At the start of the 1950s, television was poised to sweep the national imagination. A contagious creative spirit gripped the handful of writers, producers and actors drawn to the new medium. Emerging from TV's "anything goes" atmosphere were pioneering sci fi programs such as Captain Video, Rocky Jones and Space Cadet. Leading this spirited pack was Commander Buzz Corry of Space Patrol. Edward Kemmer, a struggling actor possessed of homegrown good looks and earnest demeanor, portrayed Buzz Corry, and is remembered fondly by fans of the show nearly 50 years later. "When I started the show I didn't even own a TV set," Kemmer laughs. "Someone did a survey that showed we had more adults watching than kids.

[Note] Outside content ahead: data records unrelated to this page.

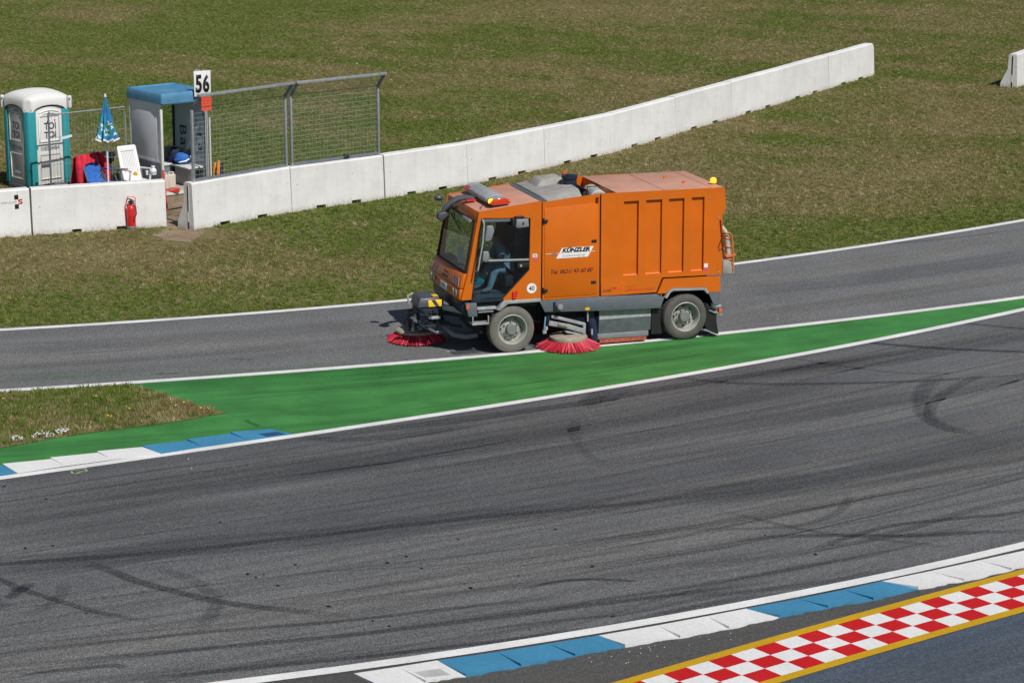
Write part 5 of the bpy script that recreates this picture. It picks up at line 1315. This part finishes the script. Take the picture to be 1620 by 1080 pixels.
# suction side panel between the wheels
sp_=P_(MB().prism([(.115,.62),(.16,.62),(.16,.20),(.125,.20),(.105,.45)],'x',1.66,2.65),'side_panel','greengrey'); 
P_(MB().prism([(.098,.455),(.110,.615),(.118,.615),(.108,.455)],'x',1.665,2.645),'panel_upper','greyl',sp_); P_(MB().box(1.63,2.60,.09,.15,.10,.195),'panel_lower','greym',sp_,bevel=.01)
P_(MB().box(1.66,2.55,.06,.10,.035,.095),'wiper_strip','rust',sp_)
P_(MB().box(2.66,2.86,.10,.8,.12,.70),'inner_guard','black'); P_(MB().box(3.66,3.72,.02,.5,.20,.62),'inner_guard','black')
P_(MB().tube([(1.50,.30,.85),(1.52,.24,.55),(1.58,.22,.30),(1.60,.22,.06)],[.11,.11,.10,.13],12),'suction_hose','navy')
P_(MB().box(1.42,1.445,.06,.09,.45,.66).box(1.50,1.53,.06,.10,.20,.30),'hose_bracket','greyl'); P_(MB().box(1.40,1.72,.12,.5,.02,.10),'suction_lip','black')
# steps
P_(MB().prism([(-.862,.945),(-.655,.945),(-.640,.70),(-.80,.70)],'y',-.01,.06),'step_box','greyp',bevel=.012); P_(MB().box(-.845,-.795,-.016,-.008,.845,.915),'side_reflector','orangelens')
P_(MB().box(-.64,-.29,.0,.26,.805,.850),'upper_step','greyl',bevel=.006); P_(MB().box(-.62,-.34,.02,.05,.755,.790),'step_grille','greym')
ls=MB().box(-.735,-.430,-.01,.22,.545,.575).box(-.735,-.715,-.01,.02,.575,.70).box(-.450,-.430,-.01,.02,.575,.70); P_(ls,'lower_step','greyl',bevel=.004)
# wheels
def wheel(x,near,tm,front):
    sgn=-1 if near else 1; y=0.0 if near else W
    # axis points outward
    ax=(0,sgn,0); o=(x,y,.415)
    rim=P_(MB().lathe([(.268,.000),(.275,.006),(.262,.012),(.250,.0),(.236,-.07),(.230,-.135),(.205,-.142),(.180,-.115),(.105,-.105 if not front else -.095),(.0,-.10)],o,ax,40,caps=False),'wheel','rim')
    R=.415
    P_(MB().lathe([(.258,-.24),(.30,-.25),(.37,-.245),(.405,-.225),(R,-.19),(R,-.045),(.405,-.012),(.372,.006),(.335,.012),(.30,.010),(.272,.002),(.262,-.02)],o,ax,56,caps=False),'tyre',tm,rim)
    P_(MB().lathe([(.100,-.105),(.096,-.02),(.084,-.008),(.0,-.006)],o,ax,24),'hub_cap','hub',rim)
    nuts=6 if front else 8
    for k in range(nuts):
        th=2*math.pi*(k+.5)/nuts; P_(MB().lathe([(.016,-.115),(.016,-.080),(.010,-.072)],(x+.135*math.cos(th),y,.415+.135*math.sin(th)),ax,6),'wheel_nut','greym',rim)
    for k in range(nuts):
        th=2*math.pi*k/nuts; P_(MB().lathe([(.0,-.1125),(.022,-.1125),(.022,-.119)],(x+.172*math.cos(th),y,.415+.172*math.sin(th)),ax,10),'vent_hole','blackd',rim)
    tr=MB()
    for k in range(46):
        th=2*math.pi*k/46; c_,s_=math.cos(th),math.sin(th)
        for yy in (-.06,-.12,-.175):
            p0=Vector((x+R*.998*c_,y+sgn*yy,.415+R*.998*s_)); t_=Vector((-s_,0,c_))
            tr.bar(p0-t_*.020,p0+t_*.020,.040,.010,(c_,0,s_))
    P_(tr,'tread_blocks','tyre_dark',rim)
for near in (True,False):
    wheel(0.0,near,'tyre',True); wheel(WB,near,'tyre_dark',False)
# mud flaps and rear lights
P_(MB().prism([(3.72,.60),(3.90,.50),(3.90,.30),(3.945,.03),(3.90,.05),(3.70,.12)],'y',.06,.44),'mud_flap','black'); P_(MB().bar((3.655,.04,.155),(3.90,.04,.035),.02,.02),'flap_rod','greyl')
P_(MB().tube([(3.80,.05,.62),(3.90,.05,.56),(3.97,.05,.56)],.030,8).tube([(3.86,.05,.47),(3.96,.05,.40),(4.0,.05,.39)],.016,6).tube([(3.74,.03,.50),(3.87,.03,.44)],.010,6),'rear_bracket','greyl')
P_(MB().box(3.93,3.985,.02,.10,.435,.515),'rear_lamp','orangelens',bevel=.008); P_(MB().box(3.93,3.985,W-.1,W-.02,.435,.515),'rear_lamp','orangelens',bevel=.008)
P_(MB().box(3.80,3.93,.12,W-.12,.55,.80),'rear_bumper','dark')
# tailgate hose, guard and chute
hs=P_(MB().tube([(4.0,.12,2.0),(4.045,.12,1.93),(4.09,.12,1.80),(4.125,.12,1.62),(4.14,.12,1.45),(4.15,.12,1.20)],[.03,.045,.055,.06,.06,.055],12),'tailgate_hose','hose')
for z,x,r_ in ((1.88,4.065,.060),(1.77,4.10,.064),(1.62,4.125,.07),(1.30,4.148,.068)): P_(MB().lathe([(r_,0),(r_+.006,.008),(r_+.006,.018),(r_,.026)],(x,.12,z),(.2,0,1),14),'hose_clamp','orange_clip',hs)
P_(MB().tube([(4.03,.02,1.90),(4.11,.02,1.90),(4.155,.02,1.84),(4.175,.02,1.62),(4.19,.02,1.46),(4.19,.02,1.20)],.013,6).bar((4.05,.06,1.465),(4.24,.06,1.495),.10,.03).bar((4.05,.06,1.405),(4.19,.06,1.42),.06,.02),'hose_guard','orange_clip')
P_(MB().prism([(3.99,1.40),(4.02,1.415),(4.08,1.42),(4.12,1.39),(4.225,1.165),(4.21,1.15),(3.995,1.145)],'y',.03,.45),'chute','cover',bevel=.012)
bc=P_(MB().lathe([(.05,0),(.05,.03)],(3.90,.33,2.739),(0,0,1),14),'beacon_base','orange'); P_(MB().lathe([(.055,.03),(.06,.05),(.055,.10),(.03,.125),(0,.13)],(3.90,.33,2.739),(0,0,1),14),'rear_beacon','amber',bc)
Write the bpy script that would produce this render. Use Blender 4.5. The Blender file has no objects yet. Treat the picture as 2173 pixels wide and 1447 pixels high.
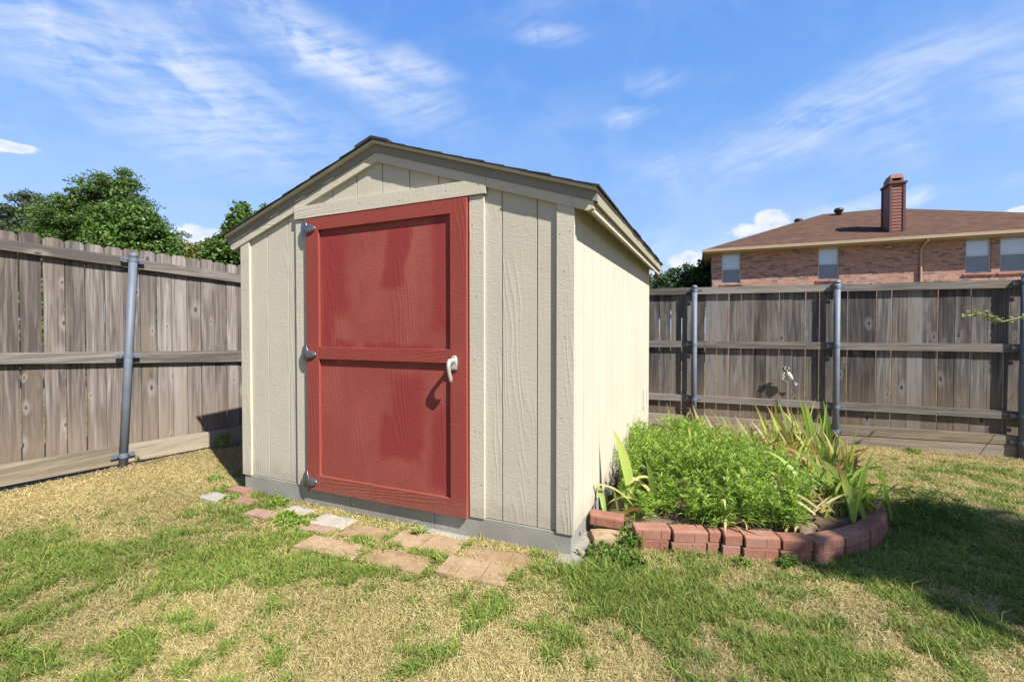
import bpy, math, random
import numpy as np
from mathutils import Vector, Matrix

R = math.radians
C = bpy.context.scene.collection
scene = bpy.context.scene
rng = np.random.default_rng(7)

# ------------------------------------------------------------------ camera, sky, sun
EYE = 1.19
cam_d = bpy.data.cameras.new('camera')
cam = bpy.data.objects.new('camera', cam_d)
C.objects.link(cam)
cam.location = (0, 0, EYE)
cam.rotation_euler = (R(90) - 0.018, 0, 0)
cam_d.sensor_width = 36
cam_d.lens = 36 * 961.7 / 2173
cam_d.clip_start = 0.05
cam_d.clip_end = 2000
scene.camera = cam
scene.view_settings.view_transform = 'Standard'
scene.view_settings.look = 'None'
scene.view_settings.exposure = 1.12
scene.view_settings.gamma = 1
scene.cycles.max_bounces = 6
scene.cycles.diffuse_bounces = 3
scene.cycles.transparent_max_bounces = 8
scene.render.film_transparent = False

SUN_TO = Vector((0.66, -0.751, 1.03)).normalized()
sun_d = bpy.data.lights.new('sun', 'SUN')
sun_d.energy = 5.0
sun_d.angle = R(0.53)
sun_d.color = (1.0, 0.955, 0.885)
sun = bpy.data.objects.new('sun', sun_d)
C.objects.link(sun)
sun.rotation_euler = SUN_TO.to_track_quat('Z', 'Y').to_euler()
sun.location = (20, -20, 30)


class NT:
    """small node-tree helper"""
    def __init__(s, tree):
        s.t = tree
        s.n = tree.nodes
        s.l = tree.links

    def new(s, typ, **kw):
        nd = s.n.new(typ)
        for k, v in kw.items():
            setattr(nd, k, v)
        return nd

    def put(s, sock, v):
        if isinstance(v, bpy.types.NodeSocket):
            s.l.new(v, sock)
        else:
            sock.default_value = v

    def m(s, op, a, b=None, c=None, clamp=False):
        nd = s.new('ShaderNodeMath', operation=op, use_clamp=clamp)
        s.put(nd.inputs[0], a)
        if b is not None:
            s.put(nd.inputs[1], b)
        if c is not None:
            s.put(nd.inputs[2], c)
        return nd.outputs[0]

    def smooth(s, v, a, b):
        nd = s.new('ShaderNodeMapRange', interpolation_type='SMOOTHSTEP')
        s.put(nd.inputs[0], v)
        nd.inputs[1].default_value = a
        nd.inputs[2].default_value = b
        return nd.outputs[0]

    def noise(s, vec, scale, detail=4, rough=0.55, dist=0.0):
        nd = s.new('ShaderNodeTexNoise')
        s.l.new(vec, nd.inputs['Vector'])
        nd.inputs['Scale'].default_value = scale
        nd.inputs['Detail'].default_value = detail
        nd.inputs['Roughness'].default_value = rough
        nd.inputs['Distortion'].default_value = dist
        return nd.outputs['Fac']

    def mapv(s, vec, scale=(1, 1, 1), loc=(0, 0, 0), rot=(0, 0, 0)):
        nd = s.new('ShaderNodeMapping')
        s.l.new(vec, nd.inputs[0])
        nd.inputs[1].default_value = loc
        nd.inputs[2].default_value = rot
        nd.inputs[3].default_value = scale
        return nd.outputs[0]

    def mix(s, f, a, b, blend='MIX'):
        nd = s.new('ShaderNodeMix', data_type='RGBA', blend_type=blend)
        s.put(nd.inputs[0], f)
        s.put(nd.inputs[6], a if isinstance(a, bpy.types.NodeSocket) else (*a, 1))
        s.put(nd.inputs[7], b if isinstance(b, bpy.types.NodeSocket) else (*b, 1))
        return nd.outputs[2]

    def ramp(s, f, stops):
        nd = s.new('ShaderNodeValToRGB')
        s.put(nd.inputs[0], f)
        e = nd.color_ramp.elements
        while len(e) < len(stops):
            e.new(0.5)
        for el, (p, c) in zip(e, stops):
            el.position = p
            el.color = (*c, 1)
        return nd.outputs[0]

    def bump(s, h, strength, dist=0.01, normal=None):
        nd = s.new('ShaderNodeBump')
        nd.inputs['Strength'].default_value = strength
        nd.inputs['Distance'].default_value = dist
        s.l.new(h, nd.inputs['Height'])
        if normal is not None:
            s.l.new(normal, nd.inputs['Normal'])
        return nd.outputs[0]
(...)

Of course in those days of early TV most people would watch anything."

It was future castmate Lyn Osborn who contacted Kemmer while he was working at the Pasadena Playhouse about auditioning for the part of Buzz Corry. Kemmer easily won over the show's producers. You might think that landing the part of the nation's leading space hero would bring him financial security, but as Commander Buzz Corry, star of a national television program, Kemmer pulled down a whopping $8.00 per show. Osborn, as Kemmer's comic sidekick, Happy, received the same. The remaining cast got $5.00. A raise was imminent after the show was picked up by ABC, but Kemmer and his castmates earned every penny of their salaries, memorizing wordy scripts and performing them live with a minimum of rehearsal.

Ed leaves little doubt that live TV was no walk in the park. "You'd work with people who did a lot of stage and a lot of movies," he remembers. "They'd come and do Space Patrol, and they would walk off swearing and sweating saying, 'Never! Never again will I do a live show!' 'Well,' I'd always say, 'the first 500 shows are the toughest.'"

When Buzz Corry touched down for the last time, Kemmer moved into motion picture acting. A quick study, he hustled through an entertaining array of programmers and horror movies including Giant From the Unknown and Earth vs. the Spider, as well as all of the major TV soap operas."I did 20 solid years of soaps, which were very good. But 20 years is enough."